W., I’d have to read the study for myself to say for sure, but I’ve been operating under the assumption that it doesn’t say what Campfield has been told it says (because, let’s be clear, he’s probably not read it either). I mean, I’ve never heard of any other study that says that pre-K isn’t helpful to kids, making sure that they come into kindergarten with the skills they need to flourish.
And that’s what I suspect is going on in this study, if I’m understanding what he’s saying–kids who go to pre-K do a little better in kindergarten than kids who don’t go, but over time, by like third grade, there isn’t any discernible difference.
But, I think what Campfield refuses to see is that there are two groups of kids who don’t go to pre-K–the kids whose parents feel certain of their abilities to prepare them for kindergarten and parents who don’t have the ability (for whatever reason) to prepare them for kindergarten.
I suspect that what we are seeing is that pre-K helps kids whose parents otherwise wouldn’t be able to prepare them for kindergarten prepare for kindergarten. It is a testament to the success of these programs that these kids are indistinguishable from kids whose parents do have the skills to help them prepare. That’s what success looks like.
So, of course, we must destroy it.
Polerin, don’t even get me started on the trans-exclusionary radfems. I could go on all day. I will just say this–I find it baffling that anyone who would take a person born with ambiguous genitalia at his or her word for what gender he or she was would reject taking trans-folks at their word. Especially–and maybe this is why it bothers me the most–because it’s not their business. If you believe in bodily autonomy, you believe in bodily autonomy. Period. And if you don’t, you need to rethink why you’re calling yourself a radical feminist, because there’s nothing very radical about telling other women what they can and can’t do with their bodies. That’s not very radical at all.

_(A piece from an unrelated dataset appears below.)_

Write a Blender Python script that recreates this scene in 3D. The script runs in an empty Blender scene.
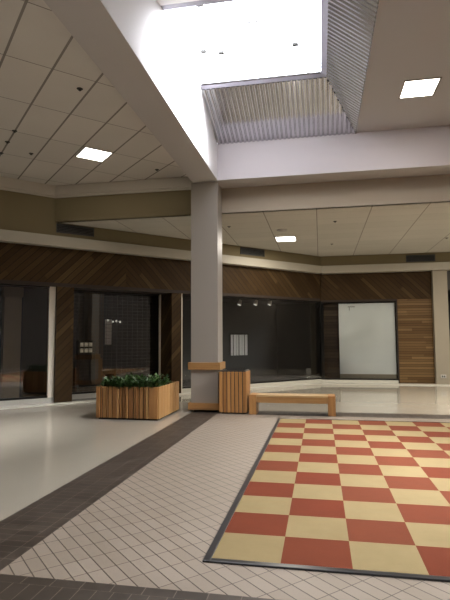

Here’s how I would go about countering:
1) The report is an interim study, meaning that the program has not gone on long enough to really test its effectiveness. The report measures child performance for the group that went through the pilot program, not the pre-K program as it stands now. Let’s not draw premature conclusions about efficacy.
2) Moreover, data collection was on apples and oranges, as the pilot program and the implemented curriculum (which adheres to standards-based design) were substantially different. There’s no data yet on how the full program works, since the students from the first full year of the implemented pre-K are just entering second grade. If you want assessment-driven funding, you actually have to wait until sufficient time has passed to make that assessment meaningful.
3) Child development experts agree that 0-6 is the critical time to prepare children for learning and that early success is fundamental to shaping long-term attitudes towards education, improving educational outcomes, and creating substantial social benefits in the form of improved socialization. The report concludes that the program is accomplishing these goals. Low-income students, who had lagged substantially prior to implementation of the program, are now thriving on par with their peers. The pre-K program is a great success at what it was designed to do. Where’s the bad news in that?
Campfield’s drawing incorrect conclusions from the test results, I’d argue. To my reading, it looks like the pre-K program works great and that students transition from this program well; the place where students again begin to lag is between second and third grade, which means to my educator’s eye that there are deficiencies in the primary curriculum delivery — not the pre-K. That would suggest that building on the success of the pre-K program (which is launching the children well) would be a lot smarter than eliminating it. Otherwise, you go back to the separate but equal drawing board.
My primary reasoning was 1) If it doesn’t help after 3rd grade, so what. Helping students K-2 is a laudable goal in itself. And 2) The fact that you can’t tell the difference in who has and has not had pre-K by the third grade is sort of the point and means it’s working as it should.
Thanks for the food for thought Bridgett.